5. POSSIBLE ELEVATIONS FOR POINTS C, D, AND E: Point C lies between the 540' and 560' contours. It must, therefore have an elevation that is more than 540' and less than 560'. Point D lies inside a 580' contour. There are no contours nested within that 580' contour. Since D lies inside a non-hachured contour, it must be higher than that contour. The elevation of point D must, therefore, be higher than 580'. Because there are no contours nested within the 580' contour, there is no point inside the 580' contour that has an elevation equal to or greater than the sum of 580' plus the contour interval (580' + 20' = 600'). The elevation of D must, therefore, be less than 600'. Point E lies inside a hachured 620' contour. There are no contours nested within that 620' contour.
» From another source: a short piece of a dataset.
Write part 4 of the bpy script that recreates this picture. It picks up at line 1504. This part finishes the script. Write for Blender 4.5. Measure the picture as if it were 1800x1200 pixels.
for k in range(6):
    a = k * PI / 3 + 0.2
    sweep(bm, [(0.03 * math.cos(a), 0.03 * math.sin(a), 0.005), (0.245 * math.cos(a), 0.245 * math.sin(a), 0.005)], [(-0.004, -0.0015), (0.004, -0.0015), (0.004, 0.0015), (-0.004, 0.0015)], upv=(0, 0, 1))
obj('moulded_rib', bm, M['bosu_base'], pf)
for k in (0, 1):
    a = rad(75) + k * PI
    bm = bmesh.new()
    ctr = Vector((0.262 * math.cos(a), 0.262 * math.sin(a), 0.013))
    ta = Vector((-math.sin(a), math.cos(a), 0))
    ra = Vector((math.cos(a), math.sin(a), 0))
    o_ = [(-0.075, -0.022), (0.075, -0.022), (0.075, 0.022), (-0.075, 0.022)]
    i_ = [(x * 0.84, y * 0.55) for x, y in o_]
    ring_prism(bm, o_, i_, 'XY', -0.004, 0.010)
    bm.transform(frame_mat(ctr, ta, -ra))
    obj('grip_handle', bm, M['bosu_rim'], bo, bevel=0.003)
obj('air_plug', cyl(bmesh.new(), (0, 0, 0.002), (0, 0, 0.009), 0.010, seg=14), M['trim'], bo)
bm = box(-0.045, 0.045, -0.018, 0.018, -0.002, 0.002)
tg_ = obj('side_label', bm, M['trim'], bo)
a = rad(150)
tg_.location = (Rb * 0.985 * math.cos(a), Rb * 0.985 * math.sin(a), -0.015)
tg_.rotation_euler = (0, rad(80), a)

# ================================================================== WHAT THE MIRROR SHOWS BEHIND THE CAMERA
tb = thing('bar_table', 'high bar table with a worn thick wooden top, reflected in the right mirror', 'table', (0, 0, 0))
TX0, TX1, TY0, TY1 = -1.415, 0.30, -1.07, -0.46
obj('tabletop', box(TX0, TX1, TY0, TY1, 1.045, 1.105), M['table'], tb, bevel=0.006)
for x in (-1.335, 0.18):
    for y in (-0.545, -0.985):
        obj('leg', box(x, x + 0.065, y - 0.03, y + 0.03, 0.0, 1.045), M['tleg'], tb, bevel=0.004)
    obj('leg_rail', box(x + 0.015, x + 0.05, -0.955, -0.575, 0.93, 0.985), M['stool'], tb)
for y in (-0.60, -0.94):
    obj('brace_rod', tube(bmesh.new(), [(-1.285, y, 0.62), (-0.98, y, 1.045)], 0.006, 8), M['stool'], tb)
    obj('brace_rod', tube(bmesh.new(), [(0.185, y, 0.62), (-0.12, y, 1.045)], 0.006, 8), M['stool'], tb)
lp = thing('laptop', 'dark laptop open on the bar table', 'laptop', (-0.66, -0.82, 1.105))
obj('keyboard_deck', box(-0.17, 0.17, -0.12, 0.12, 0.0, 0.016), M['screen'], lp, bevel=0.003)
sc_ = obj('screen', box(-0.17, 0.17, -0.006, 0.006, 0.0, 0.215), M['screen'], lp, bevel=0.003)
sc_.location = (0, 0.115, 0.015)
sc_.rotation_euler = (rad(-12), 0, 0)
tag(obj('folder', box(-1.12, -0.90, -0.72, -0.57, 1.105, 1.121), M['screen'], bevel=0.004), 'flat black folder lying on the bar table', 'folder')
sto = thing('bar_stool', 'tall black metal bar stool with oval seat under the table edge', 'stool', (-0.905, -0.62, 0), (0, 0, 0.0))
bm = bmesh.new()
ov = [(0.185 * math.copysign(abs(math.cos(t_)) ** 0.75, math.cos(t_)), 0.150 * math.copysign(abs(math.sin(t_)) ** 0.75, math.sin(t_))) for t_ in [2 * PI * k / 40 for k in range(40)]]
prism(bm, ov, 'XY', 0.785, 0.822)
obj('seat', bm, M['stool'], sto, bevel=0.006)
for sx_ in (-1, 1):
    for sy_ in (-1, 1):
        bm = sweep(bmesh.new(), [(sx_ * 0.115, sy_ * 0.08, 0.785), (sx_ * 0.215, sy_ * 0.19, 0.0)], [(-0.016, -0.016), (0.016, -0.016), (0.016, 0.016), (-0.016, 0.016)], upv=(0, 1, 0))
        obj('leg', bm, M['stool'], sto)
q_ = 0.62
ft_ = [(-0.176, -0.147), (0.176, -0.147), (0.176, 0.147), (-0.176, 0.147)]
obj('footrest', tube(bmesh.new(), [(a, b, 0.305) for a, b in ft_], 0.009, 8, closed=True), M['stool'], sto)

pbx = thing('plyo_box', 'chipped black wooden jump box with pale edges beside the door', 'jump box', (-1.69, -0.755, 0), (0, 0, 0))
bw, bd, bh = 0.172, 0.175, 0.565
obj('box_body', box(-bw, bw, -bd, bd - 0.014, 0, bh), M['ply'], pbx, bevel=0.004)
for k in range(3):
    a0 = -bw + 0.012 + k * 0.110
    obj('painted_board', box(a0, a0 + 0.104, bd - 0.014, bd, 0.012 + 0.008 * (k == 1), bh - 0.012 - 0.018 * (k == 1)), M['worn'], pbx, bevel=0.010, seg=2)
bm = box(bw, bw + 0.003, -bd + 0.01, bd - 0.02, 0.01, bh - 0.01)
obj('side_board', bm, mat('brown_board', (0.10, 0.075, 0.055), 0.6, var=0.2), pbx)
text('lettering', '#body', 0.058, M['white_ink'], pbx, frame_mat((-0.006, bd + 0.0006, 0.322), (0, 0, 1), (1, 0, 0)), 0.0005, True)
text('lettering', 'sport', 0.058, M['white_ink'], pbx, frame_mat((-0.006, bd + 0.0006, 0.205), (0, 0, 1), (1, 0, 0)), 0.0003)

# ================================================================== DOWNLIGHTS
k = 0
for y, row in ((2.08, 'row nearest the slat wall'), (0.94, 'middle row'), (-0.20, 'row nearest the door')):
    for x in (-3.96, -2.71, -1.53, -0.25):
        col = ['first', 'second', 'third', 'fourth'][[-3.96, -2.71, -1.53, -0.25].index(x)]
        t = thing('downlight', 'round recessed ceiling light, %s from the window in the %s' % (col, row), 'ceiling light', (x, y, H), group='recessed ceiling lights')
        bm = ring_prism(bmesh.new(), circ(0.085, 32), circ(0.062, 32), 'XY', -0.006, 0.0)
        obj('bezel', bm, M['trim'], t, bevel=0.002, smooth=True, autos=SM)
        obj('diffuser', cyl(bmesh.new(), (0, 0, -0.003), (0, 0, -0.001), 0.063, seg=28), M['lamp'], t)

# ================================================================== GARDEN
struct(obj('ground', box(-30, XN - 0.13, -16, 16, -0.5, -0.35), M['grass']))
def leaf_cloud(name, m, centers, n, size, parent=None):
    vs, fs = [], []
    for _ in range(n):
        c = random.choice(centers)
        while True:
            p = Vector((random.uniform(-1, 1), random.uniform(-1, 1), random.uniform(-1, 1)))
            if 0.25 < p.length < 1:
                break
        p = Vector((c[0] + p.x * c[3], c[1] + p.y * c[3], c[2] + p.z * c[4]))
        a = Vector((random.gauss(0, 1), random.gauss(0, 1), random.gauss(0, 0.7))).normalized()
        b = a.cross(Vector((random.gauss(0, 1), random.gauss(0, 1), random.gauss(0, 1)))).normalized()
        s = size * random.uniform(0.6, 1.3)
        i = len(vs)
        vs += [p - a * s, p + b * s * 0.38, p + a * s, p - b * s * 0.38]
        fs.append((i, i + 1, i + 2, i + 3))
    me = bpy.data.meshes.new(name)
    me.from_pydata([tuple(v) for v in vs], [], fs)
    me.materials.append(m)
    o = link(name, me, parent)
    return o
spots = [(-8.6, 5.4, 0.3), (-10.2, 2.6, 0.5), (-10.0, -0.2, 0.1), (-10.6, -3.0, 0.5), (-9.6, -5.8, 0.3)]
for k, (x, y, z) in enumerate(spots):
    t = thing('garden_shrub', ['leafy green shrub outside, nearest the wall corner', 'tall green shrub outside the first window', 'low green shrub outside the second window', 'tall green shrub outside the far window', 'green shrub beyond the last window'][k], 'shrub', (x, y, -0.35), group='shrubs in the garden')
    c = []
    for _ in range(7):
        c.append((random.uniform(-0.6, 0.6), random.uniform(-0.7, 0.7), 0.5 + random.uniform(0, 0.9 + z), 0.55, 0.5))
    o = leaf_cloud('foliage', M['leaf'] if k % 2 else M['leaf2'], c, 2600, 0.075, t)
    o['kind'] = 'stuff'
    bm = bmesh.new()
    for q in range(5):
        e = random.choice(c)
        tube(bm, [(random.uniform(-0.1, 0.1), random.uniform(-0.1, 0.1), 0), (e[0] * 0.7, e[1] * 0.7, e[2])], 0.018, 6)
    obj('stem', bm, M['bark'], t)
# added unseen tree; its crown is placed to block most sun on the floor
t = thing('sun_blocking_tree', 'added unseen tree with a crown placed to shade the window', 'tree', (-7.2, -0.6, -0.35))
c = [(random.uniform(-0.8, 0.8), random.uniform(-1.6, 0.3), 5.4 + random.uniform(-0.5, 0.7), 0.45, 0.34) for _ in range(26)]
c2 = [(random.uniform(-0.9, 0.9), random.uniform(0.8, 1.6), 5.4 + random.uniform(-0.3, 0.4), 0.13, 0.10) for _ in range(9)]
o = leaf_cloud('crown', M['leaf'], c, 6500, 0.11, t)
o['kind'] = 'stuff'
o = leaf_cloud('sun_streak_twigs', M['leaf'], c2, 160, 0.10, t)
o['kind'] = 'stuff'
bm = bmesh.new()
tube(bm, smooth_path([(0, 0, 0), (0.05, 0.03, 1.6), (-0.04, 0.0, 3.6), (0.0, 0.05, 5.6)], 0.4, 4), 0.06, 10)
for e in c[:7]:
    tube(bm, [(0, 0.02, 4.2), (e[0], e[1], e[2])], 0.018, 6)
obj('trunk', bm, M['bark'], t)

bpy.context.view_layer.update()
Since E lies inside a hachured contour, it must be lower than that contour. The elevation of point E must, therefore, be less than 620'. Because there are no contours nested within the hachured 620' contour, there is no point inside that contour that has an elevation equal to or less than 620' minus the contour interval (620' - 20' = 600'). The elevation of E must, therefore, be greater than 600'.